またトランプ大統領がツイッターで「追加関税はまだ決まったことではない」とつぶやいたことにも過敏に反応した形だ。これでわかるのは頭では米中協議は世界経済にとって悪材料だと理解はしていても、できるだけそれを見たくないという姿勢だ。
良い方向の話しにだけポジションを傾けようというもの。これを投資意欲と言えばそれまでだが、なんとも不健全なスタンである。20年以上も続いている米国株のブル相場なのだから、ファンダメンタルズを軽視してしまうのも無理からぬことではある。
ドル円も同様の動きであった。朝がたこそ日本株も大幅安で始まったので、リスク回避の流れが蔓延。ドル円は108円台に突っ込むものかと思われた。しかし前日にも109円割れに失敗しているだけあって、逃げのビッドもたくさん出ており、妙にサポーティブな展開が続いた。私も108円台に突入したら、そこから突っ込んで売っていこうと考えていた。
しかし次第に株価の復調とともに、ドル円も腰の強い状況となってきた。109.50を越えてくると、もう下がらない。トランプ大統領の発言以降は、ずっとリスクテークが続いた。しかしニューヨーク時間を通じても、ドル円の上値サイドは限定的。110円ちょうどに近づくにつれて、オファーもしっかりと入っているのが見えた。

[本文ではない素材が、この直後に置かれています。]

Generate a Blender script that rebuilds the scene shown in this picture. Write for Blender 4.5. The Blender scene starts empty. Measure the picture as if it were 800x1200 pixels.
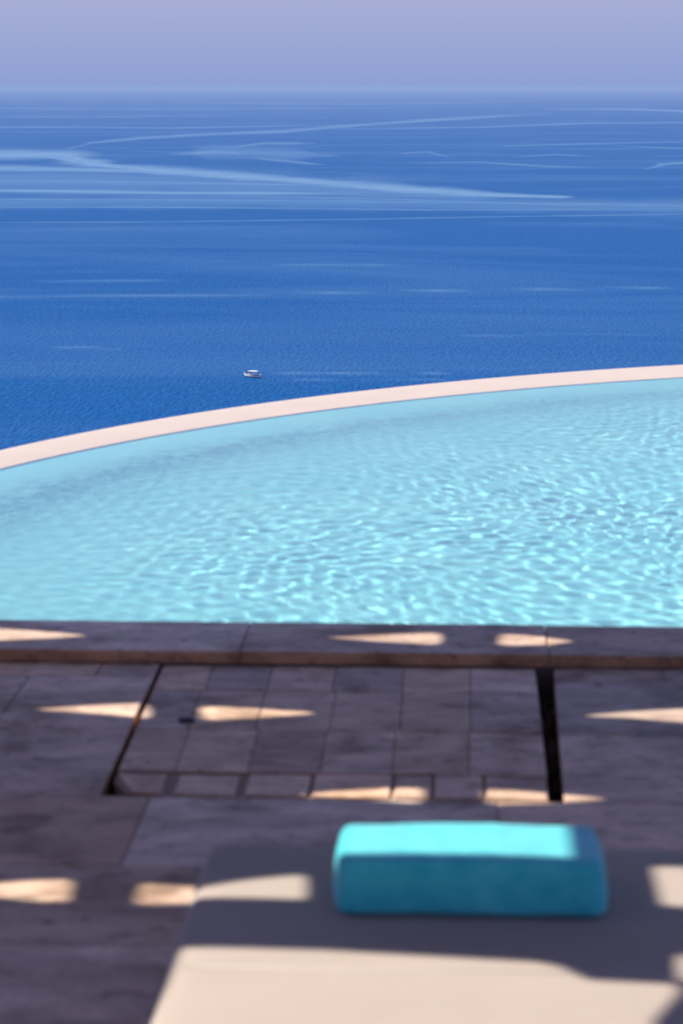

今晩は大きな経済指標として、アメリカの小売売上高がある。しかし先週からの株価の変動性の高まりのもとでは、あまり相場に影響を与える材料にはならなそうだ。あくまでも米国株の上げ下げを注視が第一。それまではドル円は109円台の中での上下動に徹するしかなさそうだ。その中でのレンジワークに励む。